There was never a dull moment during T.V. Sankaranarayanan’s concert in Kochi.

T.V. Sankaranarayanan’s huge number of admirers in Kochi were not disappointed with his inspiring music concert, which was a paean to composer Tyagaraja.

His presentation of ‘Sree raghukula’ in Hamsadhwani raga was enriched with a stimulating swaraprasthara. This was followed by ‘Ramabhirama’ in Darbar and ‘Jnanamusagarada’ in Purvikalyani. The exposition of the latter saw some long, stretched out sancharas that were aesthetically combined with ample variations. The singing of swaras impressed with spontaneity. The Charukesi alaapana, the vocalist presented, had a rich emotive output and he traversed the phrases with ease, the modulations heightening the impact before Sankaranarayanan tagged it on to ‘gamapaamaga rigasariga’, the signature usage of his mentor Madurai Mani Iyer.

Idappally Ajith on the violin came out well in his version of Charukesi, which was followed by the kriti ‘Adamodigalade’. The vocalist presented numerous variations for the line ‘Toduvidaneeve’ and launched into a volley of kalpanaswaras.

The vocalist’s son and disciple, Mahadevan, seems to have found the niraval and swaras a bit trying and TVS was seen giving subtle indications. Sankaranarayanan’s ‘Bantureeti kolu’ was supported well by Mahadevan, who, with his robust voice, added a lot of presence to the concert. The vocalist did everything to retain the pep of the concert by going for fast songs that had a lot of exciting variations, and one such was ‘Anupamagunambudhi’ in Atana raga.

TVS let Mahadevan project his potential in the main raga of the evening, Kharaharapriya. Needless to say, the youngster impressed with high voltage briga-packed singing of the raga with ingenious improvisations. The duo took off with the anupallavi ‘Kamini veshadhariki’ before launching into ‘Ramaneeyada’, a Tyagaraja composition.

Sankaranarayanan has a unique ascending pattern of presenting kalpanaswaras. Though predictable, he brought out these appealing patterns. Ajit replicated it all on the violin and he was amply appreciated by the vocalist.

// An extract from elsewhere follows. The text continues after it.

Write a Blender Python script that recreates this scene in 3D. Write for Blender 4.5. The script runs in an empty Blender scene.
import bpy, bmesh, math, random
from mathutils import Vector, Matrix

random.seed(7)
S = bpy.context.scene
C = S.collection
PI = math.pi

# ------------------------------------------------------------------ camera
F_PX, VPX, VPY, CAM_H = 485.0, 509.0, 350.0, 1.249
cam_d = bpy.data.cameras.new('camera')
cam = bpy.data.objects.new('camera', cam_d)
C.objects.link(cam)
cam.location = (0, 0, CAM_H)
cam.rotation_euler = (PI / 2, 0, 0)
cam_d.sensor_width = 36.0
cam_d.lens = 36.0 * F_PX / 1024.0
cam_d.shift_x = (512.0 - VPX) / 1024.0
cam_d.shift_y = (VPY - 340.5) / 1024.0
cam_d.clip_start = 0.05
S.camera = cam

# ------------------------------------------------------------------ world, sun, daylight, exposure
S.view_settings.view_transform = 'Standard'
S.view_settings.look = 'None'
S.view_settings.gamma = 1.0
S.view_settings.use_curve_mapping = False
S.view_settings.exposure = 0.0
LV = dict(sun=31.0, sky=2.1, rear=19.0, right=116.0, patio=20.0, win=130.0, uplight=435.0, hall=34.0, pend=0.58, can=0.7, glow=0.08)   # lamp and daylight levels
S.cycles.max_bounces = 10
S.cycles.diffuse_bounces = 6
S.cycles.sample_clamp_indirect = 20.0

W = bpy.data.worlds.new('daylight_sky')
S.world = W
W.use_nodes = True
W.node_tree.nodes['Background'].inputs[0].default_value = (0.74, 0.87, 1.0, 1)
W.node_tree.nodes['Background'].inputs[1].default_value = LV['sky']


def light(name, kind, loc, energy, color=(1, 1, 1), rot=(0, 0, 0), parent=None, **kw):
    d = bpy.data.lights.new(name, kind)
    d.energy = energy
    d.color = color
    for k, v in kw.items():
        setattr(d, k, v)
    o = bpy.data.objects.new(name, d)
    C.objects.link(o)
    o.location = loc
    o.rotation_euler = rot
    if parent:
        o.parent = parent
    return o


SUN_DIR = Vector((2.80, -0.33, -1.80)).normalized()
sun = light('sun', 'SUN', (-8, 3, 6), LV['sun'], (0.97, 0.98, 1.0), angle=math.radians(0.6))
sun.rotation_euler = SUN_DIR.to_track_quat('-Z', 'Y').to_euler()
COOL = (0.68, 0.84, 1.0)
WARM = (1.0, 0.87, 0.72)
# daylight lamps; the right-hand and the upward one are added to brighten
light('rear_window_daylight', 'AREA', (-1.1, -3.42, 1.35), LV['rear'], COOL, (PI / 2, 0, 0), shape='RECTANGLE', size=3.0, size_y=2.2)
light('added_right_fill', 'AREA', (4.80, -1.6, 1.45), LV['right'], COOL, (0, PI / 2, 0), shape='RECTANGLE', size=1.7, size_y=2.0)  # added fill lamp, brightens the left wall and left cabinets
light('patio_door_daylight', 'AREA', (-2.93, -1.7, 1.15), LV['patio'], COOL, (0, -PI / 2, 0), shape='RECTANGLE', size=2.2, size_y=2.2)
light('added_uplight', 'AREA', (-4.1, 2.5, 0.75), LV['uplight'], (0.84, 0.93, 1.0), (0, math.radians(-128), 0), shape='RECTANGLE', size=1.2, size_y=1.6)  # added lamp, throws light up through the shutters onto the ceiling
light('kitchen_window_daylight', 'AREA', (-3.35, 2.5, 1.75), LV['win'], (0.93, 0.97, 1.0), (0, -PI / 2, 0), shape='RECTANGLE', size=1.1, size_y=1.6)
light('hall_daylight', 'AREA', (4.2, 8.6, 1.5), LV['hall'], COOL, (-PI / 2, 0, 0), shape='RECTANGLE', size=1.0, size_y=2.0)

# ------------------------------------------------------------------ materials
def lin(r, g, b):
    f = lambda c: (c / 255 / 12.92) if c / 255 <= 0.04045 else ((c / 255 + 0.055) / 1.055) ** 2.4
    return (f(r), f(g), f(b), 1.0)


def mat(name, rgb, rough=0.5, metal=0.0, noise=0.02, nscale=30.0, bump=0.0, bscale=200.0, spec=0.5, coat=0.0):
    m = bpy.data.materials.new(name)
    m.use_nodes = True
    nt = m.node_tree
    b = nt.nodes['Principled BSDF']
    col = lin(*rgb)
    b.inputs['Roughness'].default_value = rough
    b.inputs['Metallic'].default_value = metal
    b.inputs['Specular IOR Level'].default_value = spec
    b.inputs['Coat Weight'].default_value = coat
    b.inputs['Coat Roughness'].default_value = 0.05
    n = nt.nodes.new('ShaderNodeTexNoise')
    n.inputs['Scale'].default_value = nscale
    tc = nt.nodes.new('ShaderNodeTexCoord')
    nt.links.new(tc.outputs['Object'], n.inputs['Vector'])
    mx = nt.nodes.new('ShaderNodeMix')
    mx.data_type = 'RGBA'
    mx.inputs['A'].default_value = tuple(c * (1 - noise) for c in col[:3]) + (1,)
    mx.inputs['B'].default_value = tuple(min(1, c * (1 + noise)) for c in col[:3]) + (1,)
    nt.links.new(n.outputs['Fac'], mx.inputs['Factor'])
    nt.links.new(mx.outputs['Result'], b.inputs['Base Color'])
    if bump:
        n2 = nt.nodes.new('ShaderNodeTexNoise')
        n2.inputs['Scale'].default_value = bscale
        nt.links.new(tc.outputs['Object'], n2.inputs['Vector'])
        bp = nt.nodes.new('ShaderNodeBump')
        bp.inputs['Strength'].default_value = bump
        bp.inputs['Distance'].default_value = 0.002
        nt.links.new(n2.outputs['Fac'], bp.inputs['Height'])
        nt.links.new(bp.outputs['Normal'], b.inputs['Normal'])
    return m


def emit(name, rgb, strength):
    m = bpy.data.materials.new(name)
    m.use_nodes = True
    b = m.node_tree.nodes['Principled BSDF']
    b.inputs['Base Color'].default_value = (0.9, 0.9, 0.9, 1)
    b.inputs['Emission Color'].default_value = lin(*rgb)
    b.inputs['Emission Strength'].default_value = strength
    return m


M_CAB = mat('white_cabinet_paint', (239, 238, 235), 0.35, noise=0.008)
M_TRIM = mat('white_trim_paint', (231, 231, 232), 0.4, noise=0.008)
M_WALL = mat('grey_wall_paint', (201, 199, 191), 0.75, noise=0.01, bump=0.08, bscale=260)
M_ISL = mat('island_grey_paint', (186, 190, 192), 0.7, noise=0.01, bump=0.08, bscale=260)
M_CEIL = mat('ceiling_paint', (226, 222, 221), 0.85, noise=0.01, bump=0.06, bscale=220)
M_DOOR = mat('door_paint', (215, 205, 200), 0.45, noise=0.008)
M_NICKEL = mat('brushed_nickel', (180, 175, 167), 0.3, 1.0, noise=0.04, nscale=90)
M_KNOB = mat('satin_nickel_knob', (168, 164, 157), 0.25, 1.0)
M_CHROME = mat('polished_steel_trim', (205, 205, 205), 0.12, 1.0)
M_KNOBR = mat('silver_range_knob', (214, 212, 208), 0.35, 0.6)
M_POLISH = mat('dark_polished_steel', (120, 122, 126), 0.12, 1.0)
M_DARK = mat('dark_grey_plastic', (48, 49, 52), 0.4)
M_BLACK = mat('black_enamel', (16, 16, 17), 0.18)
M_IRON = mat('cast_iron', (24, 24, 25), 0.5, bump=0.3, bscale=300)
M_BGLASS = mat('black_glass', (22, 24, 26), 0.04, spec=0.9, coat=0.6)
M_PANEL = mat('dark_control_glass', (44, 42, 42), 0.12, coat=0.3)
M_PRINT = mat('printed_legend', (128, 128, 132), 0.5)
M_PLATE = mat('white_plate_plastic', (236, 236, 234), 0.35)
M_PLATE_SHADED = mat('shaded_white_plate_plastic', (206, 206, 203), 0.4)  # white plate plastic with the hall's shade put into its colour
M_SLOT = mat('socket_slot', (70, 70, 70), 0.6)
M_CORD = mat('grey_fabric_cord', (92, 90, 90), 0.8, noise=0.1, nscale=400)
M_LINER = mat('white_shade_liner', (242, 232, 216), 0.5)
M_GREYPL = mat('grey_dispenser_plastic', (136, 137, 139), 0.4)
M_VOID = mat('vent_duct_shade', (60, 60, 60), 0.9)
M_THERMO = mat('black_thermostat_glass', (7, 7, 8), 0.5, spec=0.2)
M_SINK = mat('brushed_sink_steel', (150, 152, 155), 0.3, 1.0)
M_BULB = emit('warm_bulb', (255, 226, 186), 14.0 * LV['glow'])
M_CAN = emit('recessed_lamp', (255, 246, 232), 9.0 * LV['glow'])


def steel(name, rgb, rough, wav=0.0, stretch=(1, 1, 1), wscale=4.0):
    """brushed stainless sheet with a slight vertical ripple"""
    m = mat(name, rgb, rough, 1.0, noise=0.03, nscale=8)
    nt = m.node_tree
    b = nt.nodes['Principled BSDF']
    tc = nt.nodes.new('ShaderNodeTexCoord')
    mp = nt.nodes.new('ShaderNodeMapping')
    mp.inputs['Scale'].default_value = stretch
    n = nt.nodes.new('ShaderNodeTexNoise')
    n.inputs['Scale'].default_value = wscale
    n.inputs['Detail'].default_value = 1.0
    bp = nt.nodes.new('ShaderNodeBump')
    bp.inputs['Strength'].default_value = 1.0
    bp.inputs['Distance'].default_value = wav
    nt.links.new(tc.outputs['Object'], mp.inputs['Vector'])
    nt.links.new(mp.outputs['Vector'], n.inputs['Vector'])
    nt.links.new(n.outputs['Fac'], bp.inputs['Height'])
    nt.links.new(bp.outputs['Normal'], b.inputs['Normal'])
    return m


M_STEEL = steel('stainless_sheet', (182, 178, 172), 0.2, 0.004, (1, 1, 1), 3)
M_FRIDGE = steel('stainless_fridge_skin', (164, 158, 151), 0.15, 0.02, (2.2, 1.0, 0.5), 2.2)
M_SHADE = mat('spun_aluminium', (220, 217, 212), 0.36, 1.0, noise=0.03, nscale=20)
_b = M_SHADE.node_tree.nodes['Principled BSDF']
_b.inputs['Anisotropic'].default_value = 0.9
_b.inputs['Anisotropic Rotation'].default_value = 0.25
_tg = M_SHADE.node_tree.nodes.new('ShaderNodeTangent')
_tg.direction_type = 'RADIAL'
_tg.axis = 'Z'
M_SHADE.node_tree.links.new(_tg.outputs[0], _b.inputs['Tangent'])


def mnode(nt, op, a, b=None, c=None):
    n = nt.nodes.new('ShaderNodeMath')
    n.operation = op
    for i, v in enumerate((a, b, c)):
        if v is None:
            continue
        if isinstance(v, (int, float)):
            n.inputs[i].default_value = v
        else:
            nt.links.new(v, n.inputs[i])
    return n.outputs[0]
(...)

The tani was dominated by Balakrishna Kamath on the mridangam, who was supported by Tripunithura Gopalakrishnan on the ghatam. In the end came the vocalist’s string of regular numbers that has a freshness every time – a virutham in Hamsanandi followed by ‘Sreenivasa tiruvenkata’, ‘Eppo varuvaro’ in Jonpuri and the western note ‘gamama rigapa’. The programme was organised by Rasikapriya.